Question

A sample toothpaste weighing 500g, on analysis was found to contain 0.2g of fluorine. The concentration of fluorine in ppm is
A.$4 \times {10^3}$
B.$4 \times {10^2}$
C.$4 \times 10$
D.$2 \times {10^2}$

Answer 1

Hint: We have to know that the fluorine is a chemical element, atomic number is $9$. It is used in toothpaste as an ingredient for teeth strength and suppress the acid production and also suppress the activity of plaque.
We have to remember that the ppm is an abbreviation for parts per million. And also expressed as milligram of substance per liter$(mg/l)$. This measurement is used in the mass of chemical or contaminate per unit volume of chemicals or water.

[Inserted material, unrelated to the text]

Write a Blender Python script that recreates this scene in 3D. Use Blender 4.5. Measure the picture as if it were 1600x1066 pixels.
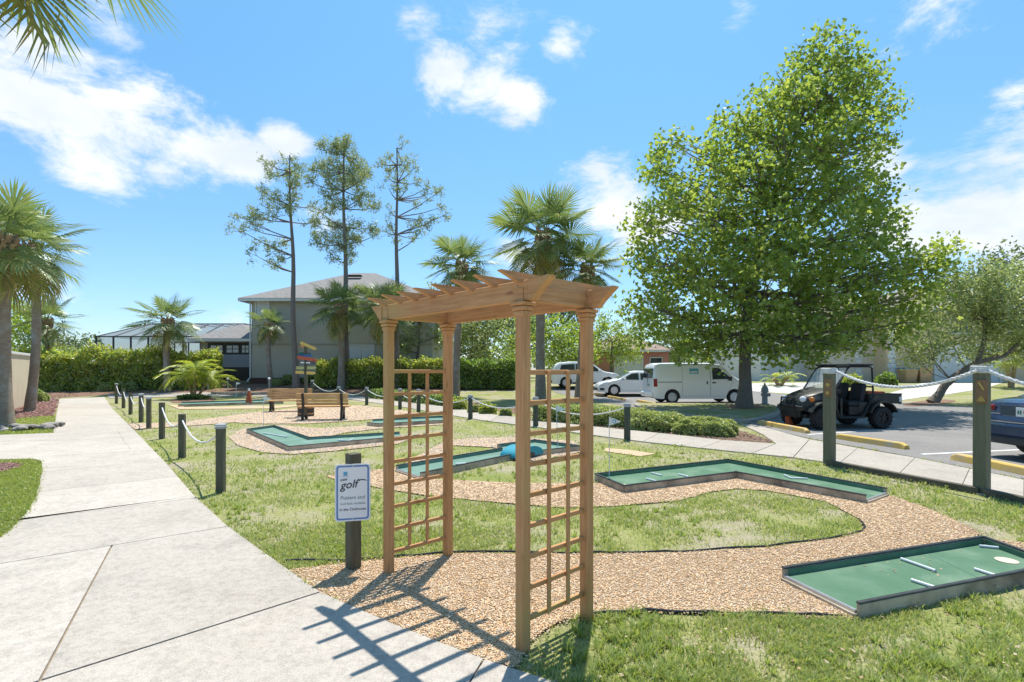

Complete step by step solution:
Given data contains,
Mass of toothpaste is \[500\]g (or $0.5$kg)
The mass fluorine content in the toothpaste is \[0.2g\]($200mg$).
So the concentration per $kg$ is ($\dfrac{{0.2}}{{500}} \times 1000g$) equal to $0.4g$.
We need to convert the concentration milligram to find the level of fluoride ion:
So multiply by mass volume by 1000 to get milligram, the concentration of fluoride ion,
$\dfrac{{mg}}{{kg}} = 0.4 \times 1000mg$
On simplifying we get,
$ \Rightarrow \dfrac{{mg}}{{kg}} = 400mg$
Hence, the level of fluorine in parts per million, so $400ppm$.
A sample toothpaste weighing \[500\]g, on analysis was found to contain \[0.2g\left( {200mg} \right)\]of fluorine. The concentration of fluorine in 1kg of toothpaste is $200 \times 2 = 400ppm$.
The correct option is (2) $4 \times {10^2}$.

Note:Now we discuss another method to calculate to find the concentration of fluoride in ppm in the toothpaste as,
The concentration of fluorine in ppm = number of parts of the component (fluorine mass) / total number of parts of all component (sample: toothpaste)
$0.2g/500g$=$0.0004g$
Multiply the above value by one million to get the value in ppm
$(0.0004 \times 1000000)$= $400ppm$.
Parts per million (or ppm) is important when the particular solute is present in trace quantities. It is an easy way to express the concentration of solute in that case.